— Begin Data excerpt —

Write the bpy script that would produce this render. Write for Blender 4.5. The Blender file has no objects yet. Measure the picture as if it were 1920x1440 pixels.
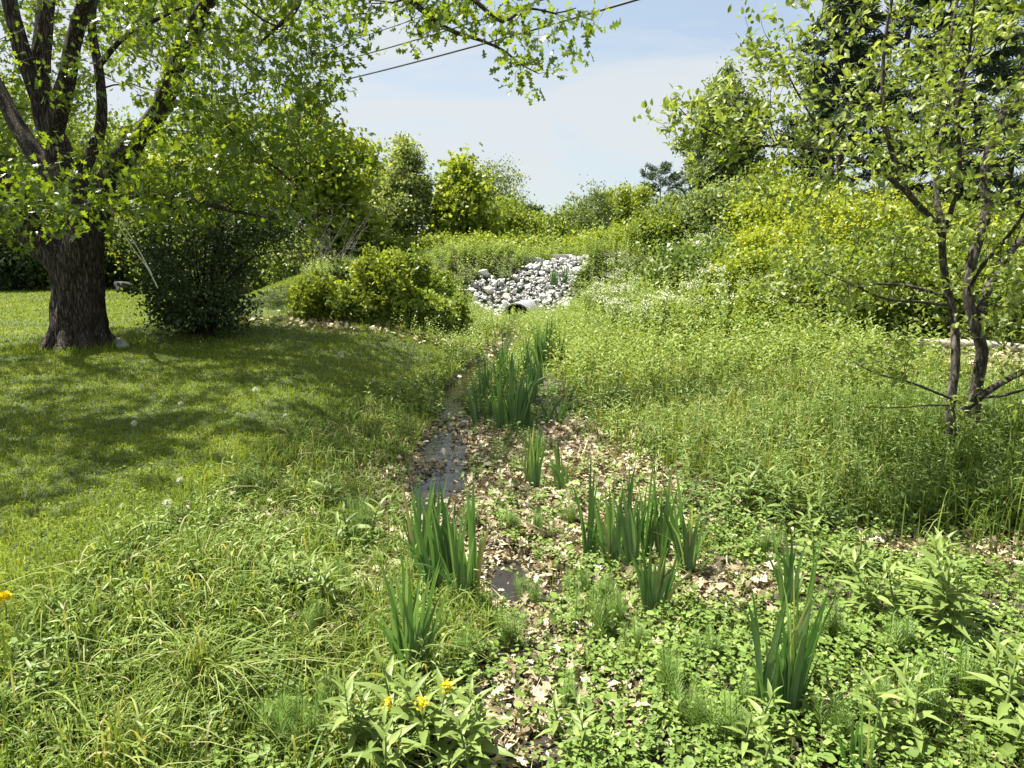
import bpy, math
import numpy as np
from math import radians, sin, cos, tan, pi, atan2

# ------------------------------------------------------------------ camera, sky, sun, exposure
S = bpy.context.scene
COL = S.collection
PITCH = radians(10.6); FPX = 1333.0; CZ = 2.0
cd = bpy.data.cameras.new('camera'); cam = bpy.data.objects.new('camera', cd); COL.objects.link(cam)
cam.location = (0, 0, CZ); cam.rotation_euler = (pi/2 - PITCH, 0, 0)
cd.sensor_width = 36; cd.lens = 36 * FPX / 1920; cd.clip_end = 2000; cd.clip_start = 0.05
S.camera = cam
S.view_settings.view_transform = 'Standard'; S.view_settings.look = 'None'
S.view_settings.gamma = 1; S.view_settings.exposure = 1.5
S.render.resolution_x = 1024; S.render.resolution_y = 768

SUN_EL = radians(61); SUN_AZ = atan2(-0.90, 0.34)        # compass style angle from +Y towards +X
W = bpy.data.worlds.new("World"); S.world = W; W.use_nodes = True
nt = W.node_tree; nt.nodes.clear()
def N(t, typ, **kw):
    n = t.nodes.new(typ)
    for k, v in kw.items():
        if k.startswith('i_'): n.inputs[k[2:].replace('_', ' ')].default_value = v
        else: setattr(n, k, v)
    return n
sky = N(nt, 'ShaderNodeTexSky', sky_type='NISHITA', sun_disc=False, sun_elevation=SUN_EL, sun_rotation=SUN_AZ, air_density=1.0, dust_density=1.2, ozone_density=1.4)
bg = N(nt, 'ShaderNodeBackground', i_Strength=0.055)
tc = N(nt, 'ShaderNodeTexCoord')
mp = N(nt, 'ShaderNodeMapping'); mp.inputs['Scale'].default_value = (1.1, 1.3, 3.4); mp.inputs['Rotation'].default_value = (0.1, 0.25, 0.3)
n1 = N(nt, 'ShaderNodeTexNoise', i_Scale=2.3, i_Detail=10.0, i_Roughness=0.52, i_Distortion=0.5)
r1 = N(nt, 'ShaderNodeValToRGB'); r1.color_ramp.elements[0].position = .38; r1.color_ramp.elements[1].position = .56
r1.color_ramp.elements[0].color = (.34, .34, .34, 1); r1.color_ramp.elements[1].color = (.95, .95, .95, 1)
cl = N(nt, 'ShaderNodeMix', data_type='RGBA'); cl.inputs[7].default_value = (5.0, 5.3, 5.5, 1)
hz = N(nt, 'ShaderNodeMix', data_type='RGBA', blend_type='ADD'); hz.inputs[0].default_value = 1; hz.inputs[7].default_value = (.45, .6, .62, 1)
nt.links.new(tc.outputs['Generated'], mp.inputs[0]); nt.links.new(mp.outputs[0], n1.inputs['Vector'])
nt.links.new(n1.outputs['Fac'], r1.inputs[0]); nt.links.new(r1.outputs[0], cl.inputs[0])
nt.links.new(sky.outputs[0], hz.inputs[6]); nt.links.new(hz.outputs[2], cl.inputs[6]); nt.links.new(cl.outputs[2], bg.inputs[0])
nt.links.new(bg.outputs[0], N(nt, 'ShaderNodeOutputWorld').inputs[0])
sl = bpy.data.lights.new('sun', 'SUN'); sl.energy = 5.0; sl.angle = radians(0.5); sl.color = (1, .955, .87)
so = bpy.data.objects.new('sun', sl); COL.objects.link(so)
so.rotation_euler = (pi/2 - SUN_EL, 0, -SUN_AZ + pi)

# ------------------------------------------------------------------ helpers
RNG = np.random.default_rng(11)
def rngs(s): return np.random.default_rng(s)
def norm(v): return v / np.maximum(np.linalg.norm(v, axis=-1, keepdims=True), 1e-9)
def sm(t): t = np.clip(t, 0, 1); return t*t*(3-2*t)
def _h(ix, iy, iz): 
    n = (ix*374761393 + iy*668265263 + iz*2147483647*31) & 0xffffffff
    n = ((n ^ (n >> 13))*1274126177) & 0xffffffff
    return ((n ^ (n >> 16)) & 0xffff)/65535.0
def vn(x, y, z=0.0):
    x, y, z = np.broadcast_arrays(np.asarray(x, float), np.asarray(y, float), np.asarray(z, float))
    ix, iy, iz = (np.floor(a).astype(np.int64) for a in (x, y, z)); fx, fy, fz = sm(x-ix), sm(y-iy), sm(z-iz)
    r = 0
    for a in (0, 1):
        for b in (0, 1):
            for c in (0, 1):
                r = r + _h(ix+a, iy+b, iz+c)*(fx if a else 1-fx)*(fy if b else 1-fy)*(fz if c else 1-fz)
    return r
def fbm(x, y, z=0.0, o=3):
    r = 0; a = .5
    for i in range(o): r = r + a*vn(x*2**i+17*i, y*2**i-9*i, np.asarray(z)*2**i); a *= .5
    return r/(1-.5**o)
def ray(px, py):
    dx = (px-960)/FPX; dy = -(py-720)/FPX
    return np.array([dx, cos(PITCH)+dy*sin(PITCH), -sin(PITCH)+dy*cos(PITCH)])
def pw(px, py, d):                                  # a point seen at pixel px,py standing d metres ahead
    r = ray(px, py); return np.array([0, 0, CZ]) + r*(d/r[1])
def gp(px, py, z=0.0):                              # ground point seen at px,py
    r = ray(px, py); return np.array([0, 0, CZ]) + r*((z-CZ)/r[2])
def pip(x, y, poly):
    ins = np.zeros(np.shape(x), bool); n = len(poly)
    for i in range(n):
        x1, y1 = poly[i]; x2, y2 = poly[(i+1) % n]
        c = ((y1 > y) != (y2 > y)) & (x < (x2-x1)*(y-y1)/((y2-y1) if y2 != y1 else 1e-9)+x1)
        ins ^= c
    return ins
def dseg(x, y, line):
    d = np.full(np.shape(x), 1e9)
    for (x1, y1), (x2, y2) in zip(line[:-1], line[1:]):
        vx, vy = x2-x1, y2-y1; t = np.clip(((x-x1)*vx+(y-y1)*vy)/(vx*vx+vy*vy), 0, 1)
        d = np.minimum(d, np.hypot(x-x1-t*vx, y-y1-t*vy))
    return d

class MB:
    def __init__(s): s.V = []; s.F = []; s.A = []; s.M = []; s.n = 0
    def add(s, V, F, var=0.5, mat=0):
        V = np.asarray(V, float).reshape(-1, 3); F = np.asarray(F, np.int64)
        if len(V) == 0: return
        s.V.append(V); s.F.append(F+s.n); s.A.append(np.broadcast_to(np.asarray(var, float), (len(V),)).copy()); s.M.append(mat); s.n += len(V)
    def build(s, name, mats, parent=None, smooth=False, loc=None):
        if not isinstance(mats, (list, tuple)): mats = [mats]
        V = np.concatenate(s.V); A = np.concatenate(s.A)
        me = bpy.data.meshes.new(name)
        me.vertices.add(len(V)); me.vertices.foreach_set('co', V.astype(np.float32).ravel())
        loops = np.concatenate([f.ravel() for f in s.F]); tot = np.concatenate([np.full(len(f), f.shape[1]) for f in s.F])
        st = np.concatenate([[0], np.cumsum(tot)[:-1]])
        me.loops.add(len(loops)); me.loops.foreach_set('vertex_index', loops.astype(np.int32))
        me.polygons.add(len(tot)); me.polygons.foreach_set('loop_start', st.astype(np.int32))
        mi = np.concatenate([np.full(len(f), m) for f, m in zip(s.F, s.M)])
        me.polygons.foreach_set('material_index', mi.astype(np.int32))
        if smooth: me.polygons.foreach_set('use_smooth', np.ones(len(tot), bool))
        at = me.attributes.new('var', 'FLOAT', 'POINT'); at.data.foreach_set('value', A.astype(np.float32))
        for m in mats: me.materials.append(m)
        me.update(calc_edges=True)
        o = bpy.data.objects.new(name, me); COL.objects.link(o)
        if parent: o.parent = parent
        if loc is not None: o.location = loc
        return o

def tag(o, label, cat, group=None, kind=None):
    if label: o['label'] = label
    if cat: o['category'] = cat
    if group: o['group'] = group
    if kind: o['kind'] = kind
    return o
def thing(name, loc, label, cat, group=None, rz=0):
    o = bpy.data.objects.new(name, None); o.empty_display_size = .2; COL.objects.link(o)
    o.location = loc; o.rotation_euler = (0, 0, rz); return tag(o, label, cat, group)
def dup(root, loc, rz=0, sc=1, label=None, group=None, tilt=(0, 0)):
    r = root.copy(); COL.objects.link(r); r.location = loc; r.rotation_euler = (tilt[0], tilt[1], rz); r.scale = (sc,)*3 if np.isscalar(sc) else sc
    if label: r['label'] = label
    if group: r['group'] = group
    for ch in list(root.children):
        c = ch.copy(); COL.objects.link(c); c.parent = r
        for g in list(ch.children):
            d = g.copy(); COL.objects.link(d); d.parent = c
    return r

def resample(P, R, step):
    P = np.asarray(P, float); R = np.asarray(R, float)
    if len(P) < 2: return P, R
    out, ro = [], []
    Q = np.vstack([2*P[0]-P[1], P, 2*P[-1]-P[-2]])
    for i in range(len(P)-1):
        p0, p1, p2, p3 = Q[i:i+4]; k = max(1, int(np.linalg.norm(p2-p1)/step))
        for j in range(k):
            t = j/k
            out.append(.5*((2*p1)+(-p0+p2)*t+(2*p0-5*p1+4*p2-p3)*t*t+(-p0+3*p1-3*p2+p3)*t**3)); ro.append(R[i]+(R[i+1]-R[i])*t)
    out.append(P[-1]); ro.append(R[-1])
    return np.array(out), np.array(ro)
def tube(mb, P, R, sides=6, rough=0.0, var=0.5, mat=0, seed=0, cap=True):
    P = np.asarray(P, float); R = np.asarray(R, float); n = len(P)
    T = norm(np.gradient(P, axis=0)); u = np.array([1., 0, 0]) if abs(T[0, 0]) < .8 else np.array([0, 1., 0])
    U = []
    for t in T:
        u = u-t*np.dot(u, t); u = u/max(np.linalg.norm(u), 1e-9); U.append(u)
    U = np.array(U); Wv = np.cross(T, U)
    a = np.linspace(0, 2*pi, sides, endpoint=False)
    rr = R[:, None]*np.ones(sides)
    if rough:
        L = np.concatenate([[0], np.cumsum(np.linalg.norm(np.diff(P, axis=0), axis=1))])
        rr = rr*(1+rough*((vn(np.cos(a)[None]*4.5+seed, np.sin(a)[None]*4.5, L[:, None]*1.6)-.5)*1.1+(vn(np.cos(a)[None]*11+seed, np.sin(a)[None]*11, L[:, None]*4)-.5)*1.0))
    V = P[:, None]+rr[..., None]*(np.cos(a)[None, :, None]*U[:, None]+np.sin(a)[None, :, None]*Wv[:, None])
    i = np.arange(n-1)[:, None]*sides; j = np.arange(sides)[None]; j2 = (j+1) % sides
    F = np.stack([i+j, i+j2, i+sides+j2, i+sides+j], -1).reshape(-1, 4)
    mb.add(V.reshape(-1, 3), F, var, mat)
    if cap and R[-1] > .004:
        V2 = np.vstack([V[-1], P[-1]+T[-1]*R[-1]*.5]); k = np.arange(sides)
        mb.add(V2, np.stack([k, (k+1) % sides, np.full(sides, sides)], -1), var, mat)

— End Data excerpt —

### Task statement
Make an exact copy of the lines from the top of the material through the line with "from math import", pictures excluded.

### Solution to this task
Write the bpy script that would produce this render. Write for Blender 4.5. The Blender file has no objects yet. Measure the picture as if it were 1920x1440 pixels.
import bpy, math
import numpy as np
from math import radians, sin, cos, tan, pi, atan2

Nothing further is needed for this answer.